I have, both in Sydney/Brisbane & Brisbane/Gladstone races. I have also done a couple of dozen personal trips from Sydney under sail, & run tourist boats on the Queensland coast for some years.

Just like the global warming scam, the garbage put our by academics is all computer generated, with no basis in facts.

Queensland inshore flow is all tide generated down to Gladstone.

NSW the top 10 fathoms, 60Ft is predominately south, about 90% of the time, with occasional reverses. Down around 20 fathoms you get a counter current north going some of the time, but not that often. This is full salt water, & not mixed with the lighter fresh water from sewerage outfalls. This lower flow carries the sand north, & is what formed Fraser Island.
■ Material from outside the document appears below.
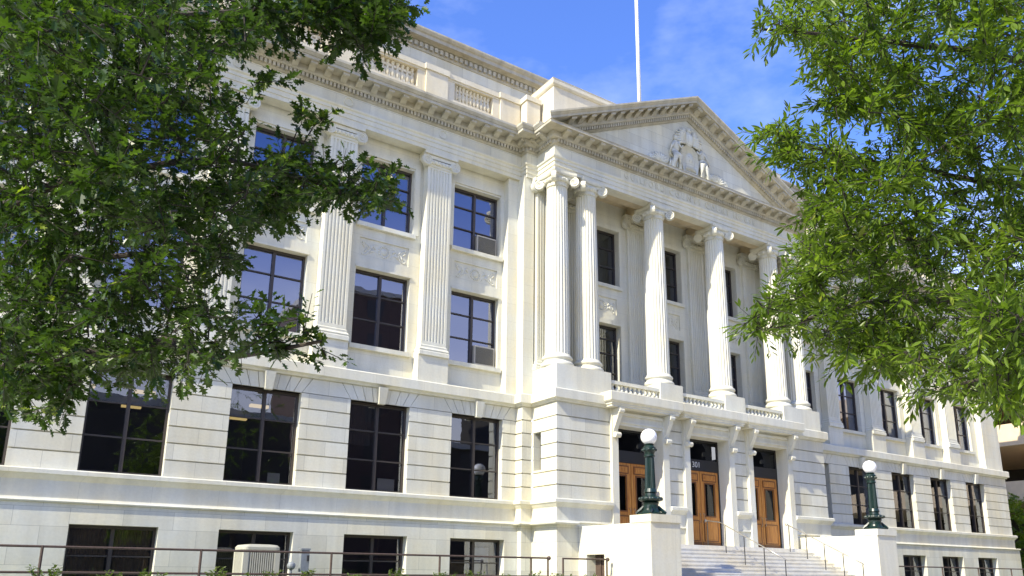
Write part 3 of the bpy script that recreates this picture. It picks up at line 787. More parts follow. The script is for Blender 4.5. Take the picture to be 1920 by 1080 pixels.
for s in (-1,1):
    for i,x in enumerate(bays):
        WIN[s,i,'b']=window('b',s*x,.17,-1.6,2.3,1.7,2,[.5],'glass_lo')
        WIN[s,i,'g']=window('g',s*x,.32,1.6,2.26,3.1,2,[.35,.68],'glass_lo')
        WIN[s,i,'l']=window('u',s*x,.72,6.84,2.19,2.94,2,[.36,.69],'glass_hi')
        WIN[s,i,'u']=window('u2',s*x,.72,11.57,2.19,2.72,2,[.36,.70],'glass_hi')
for d in doorx:
    window('p',d,.40,6.3,2.04,3.35,2,[.36,.62,.82],'glass_lo'); window('p2',d,.40,11.5,2.04,2.7,2,[.36,.69],'glass_lo')
for s in (-1,1):
    mb=HB(); mb.quad((s*7.7,-1.1,2.7),(s*7.7,-.5,2.7),(s*7.7,-.5,4.2),(s*7.7,-1.1,4.2)); o=mb.build('slot_window',M['darkmetal'])
# interiors (dark rooms behind the glass)
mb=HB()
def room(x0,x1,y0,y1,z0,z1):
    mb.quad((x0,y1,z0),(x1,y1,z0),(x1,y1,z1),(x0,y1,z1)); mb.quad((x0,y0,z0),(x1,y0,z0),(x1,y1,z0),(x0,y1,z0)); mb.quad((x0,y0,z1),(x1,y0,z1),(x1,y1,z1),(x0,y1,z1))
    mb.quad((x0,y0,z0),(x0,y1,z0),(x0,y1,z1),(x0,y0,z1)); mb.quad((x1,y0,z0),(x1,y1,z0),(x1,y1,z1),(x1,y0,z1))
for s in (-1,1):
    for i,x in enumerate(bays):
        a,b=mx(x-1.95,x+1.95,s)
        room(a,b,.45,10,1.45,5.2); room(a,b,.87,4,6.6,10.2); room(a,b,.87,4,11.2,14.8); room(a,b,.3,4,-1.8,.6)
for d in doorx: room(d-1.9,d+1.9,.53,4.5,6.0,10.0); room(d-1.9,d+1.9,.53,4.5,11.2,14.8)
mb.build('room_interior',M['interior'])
lamps=HB()
for i,x in enumerate(bays):
    for y in (4.4,7.4):
        for q in (-1,1):
            lb=HB(); lb.box(-x+q*.95-.34,-x+q*.95+.34,y-.12,y+.12,4.9,5.0) if i in (2,3) else None
            if i in (2,3): lb.build('ceiling_light',M['tube_light'])
# curtains, blinds and boards seen behind single windows
def behind(win,name,mat,x0,x1,z0,z1,y=.1,wav=0):
    mb=MB()
    if wav:
        n=40; R0=[];R1=[]
        for k in range(n+1):
            x=x0+(x1-x0)*k/n; yy=y+.03*math.sin(k*1.9); R0.append((x,yy,z0)); R1.append((x,yy,z1))
        for k in range(n): mb.quad(R0[k],R0[k+1],R1[k+1],R1[k])
    else:
        mb.box(x0,x1,y,y+.02,z0,z1)
    return mb.build(name,mat,win)
behind(WIN[-1,3,'b'],'curtain',M['curtain'],-1.1,-.1,.05,1.65,wav=1); behind(WIN[-1,3,'b'],'curtain',M['curtain'],.1,1.05,.05,1.65,wav=1)
behind(WIN[-1,0,'b'],'board',M['board'],.1,.75,.05,1.4); behind(WIN[-1,0,'b'],'board',M['curtain'],-1.05,-.1,.05,.95)
behind(WIN[-1,1,'g'],'curtain',M['interior'],-1.05,-.15,1.6,3.0,wav=1)
behind(WIN[-1,1,'g'],'cardboard_box',M['board'],.2,.85,.02,.5)
behind(WIN[-1,2,'g'],'cardboard_box',M['board'],.35,.75,.02,.4)
behind(WIN[-1,2,'l'],'blind',M['blind'],-1.0,1.0,.1,2.9); behind(WIN[-1,0,'u'],'blind',M['blind'],-1.0,1.0,.1,2.7); behind(WIN[-1,1,'u'],'blind',M['blind'],-1.0,1.0,.1,2.7)
for i in (1,2,3):
    behind(WIN[1,i,'l'],'blind',M['blind'],-1.0,1.0,.9,2.9)
# --- doors
for n,d in enumerate(doorx):
    YL=-1.5
    su=HB()
    for s in (-1,1):
        a,b=sorted((d+s*1.2,d+s*1.52)); su.box(a,b,PY-.13,YL+.05,.08,BELT)
    su.box(d-1.2,d+1.2,PY-.10,YL+.05,4.62,BELT); su.box(d-1.199,d+1.199,PY-.15,PY-.1,4.72,4.80); su.box(d-1.199,d+1.199,PY-.19,PY-.1,5.02,5.13)
    su.build('door_surround',M['trim'])
    dr=HB()                                   # frame of the door with transom bar
    dr.box(d-1.2,d-1.12,YL-.06,YL+.02,.08,4.62); dr.box(d+1.12,d+1.2,YL-.06,YL+.02,.08,4.62); dr.box(d-1.12,d+1.12,YL-.08,YL+.02,3.26,3.74)
    dr.box(d-1.12,d+1.12,YL-.05,YL+.02,4.54,4.62); dr.box(d-1.12,d+1.12,YL,YL+.02,4.40,4.54)
    fo=dr.build('door_frame',M['darkmetal'])
    g=MB(); g.quad((d-1.12,YL-.01,3.74),(d+1.12,YL-.01,3.74),(d+1.12,YL-.01,4.56),(d-1.12,YL-.01,4.56)); g.build('transom_pane',M['glass_dark'],fo)
    for s in (-1,1):
        lf=HB(); a,b=sorted((d+s*.012,d+s*1.115)); W=b-a; z0,z1=.1,3.25
        pa,pb=a+.27,b-.27; p0,p1=1.36,2.72
        lf.box(a,pa,YL-.05,YL,z0,z1); lf.box(pb,b,YL-.05,YL,z0,z1); lf.box(pa,pb,YL-.05,YL,p1,z1); lf.box(pa,pb,YL-.05,YL,z0,p0)
        for zz0,zz1 in ((.32,1.12),(2.86,3.1)):
            lf.box(pa-.1,pb+.1,YL-.07,YL-.05,zz0,zz1); lf.box(pa-.04,pb+.04,YL-.085,YL-.07,zz0+.06,zz1-.06)
        lo=lf.build('door',M['wood'])
        tr_=MB()  # panel mouldings, coloured dark to stand for shade in the grooves
        for zz in (p0-.05,p1+.0): tr_.box(pa-.05,pb+.05,YL-.072,YL-.051,zz,zz+.05)
        for q in (pa-.05,pb): tr_.box(q,q+.05,YL-.07,YL-.051,p0,p1)
        for zz0,zz1 in ((.32,1.12),(2.86,3.1)):
            for q in (pa-.14,pb+.10): tr_.box(q,q+.04,YL-.075,YL-.051,zz0,zz1)
            for zz in (zz0-.04,zz1): tr_.box(pa-.14,pb+.14,YL-.075,YL-.051,zz,zz+.04)
        tr_.box(a+.02,b-.02,YL-.06,YL-.051,.12,.25)
        tr_.build('door_shade_moulding',M['wood_shade'],lo)
        g=MB(); g.quad((pa,YL-.02,p0),(pb,YL-.02,p0),(pb,YL-.02,p1),(pa,YL-.02,p1)); g.build('door_pane',M['glass_dark'],lo)
        h=MB(); hx=d+s*.12; h.tube([(hx,YL-.05,1.05),(hx,YL-.13,1.08),(hx,YL-.13,1.42),(hx,YL-.05,1.45)],.016,6); h.build('handle',M['brass'],lo)
    bk=HB(); bk.box(d-1.2,d+1.2,YL+.3,YL+.32,.05,4.7); bk.build('lobby_wall',M['darkmetal'])
    # hood with its scrolled consoles
    hd=HB(); hw=1.83; yf=-2.72
    hd.mould([(d-hw,PY+.1),(d-hw,yf+.12),(d+hw,yf+.12),(d+hw,PY+.1)],[(-1,BELT+.0),(-.06,BELT),(-.03,BELT+.07),(.02,BELT+.1),(.02,BELT+.16),(.09,BELT+.2),(.12,BELT+.24),(.12,5.80),(.10,5.83),(-1,5.84)])
    hd.box(d-hw+.02,d+hw-.02,yf+.14,PY+.1,BELT+.01,5.83)
    hd.build('door_hood',M['trim'])
    for s in (-1,1):
        c=HB(); cx=d+s*1.36; prof=[]
        zz=np.linspace(0,1,15)
        for t in zz: prof.append((PY-.12-(.42*(1-t)**1.6+.06+.07*math.sin(t*2*PI*1.0-.4)*(.3+t*.5)),BELT-.01-1.12*t))
        prof=[(PY-.1,BELT-.01)]+prof+[(PY-.1,BELT-1.13)]
        c.prism(prof,cx-.105,cx+.105,lambda a,b,dd:(dd,a,b))
        R=[[(cx+o,PY-.26+.11*math.cos(a),BELT-1.05+.11*math.sin(a)) for a in np.linspace(0,2*PI,15)[:-1]] for o in (-.13,.13)]; c.rings(R)
        R=[[(cx+o,PY-.52+.08*math.cos(a),BELT-.13+.09*math.sin(a)) for a in np.linspace(0,2*PI,15)[:-1]] for o in (-.12,.12)]; c.rings(R)
        c.build('console_bracket',M['trim'])
    # balcony balustrade between the dies
    a0,a1=(d-DD/2+.65,d+DD/2-.65) 
    bb=HB(); bb.box(a0+.002,a1-.002,-2.0,-1.78,6.32,6.46); bb.box(a0+.002,a1-.002,-2.0,-1.78,5.862,5.95); bo=bb.build('balcony_balustrade',M['trim'])
    for k in range(11):
        x=a0+(a1-a0)*(k+.5)/11
        if n==0 and k==0: BB=baluster_mesh(.37,.085).build('baluster',M['trim'],bo,smooth=True,loc=(x,-1.89,5.95))
        else: o=BB.copy(); COL.objects.link(o); o.parent=bo; o.location=(x,-1.89,5.95)
text('301',.34,(-.22,-1.5-.088,3.5+1.75),M['letter'],'house_number',HOUSE,.006)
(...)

Try sailing north & south from Sydney heads, the smell will tell you which way the stuff from those outfalls is going. You only have to look at the cray pots marker buoy ropes at most headlands to see what the upper level of current is doing.

Sir James Hardy, when briefing a group of sailors before the start of a Sydney/Brisbane told them to stay right in shore in the bays, to get out of the south flowing current. When asked how close they had to be he said, "If you can't hear the dogs barking, you're too far off".

You could even ask that old bloke, Captain James Cook. He spent 3 days hard sailing just to get past cape Three Points, at the northern side of Broken Bay, such was the south going current, when he cruised these waters in 1770.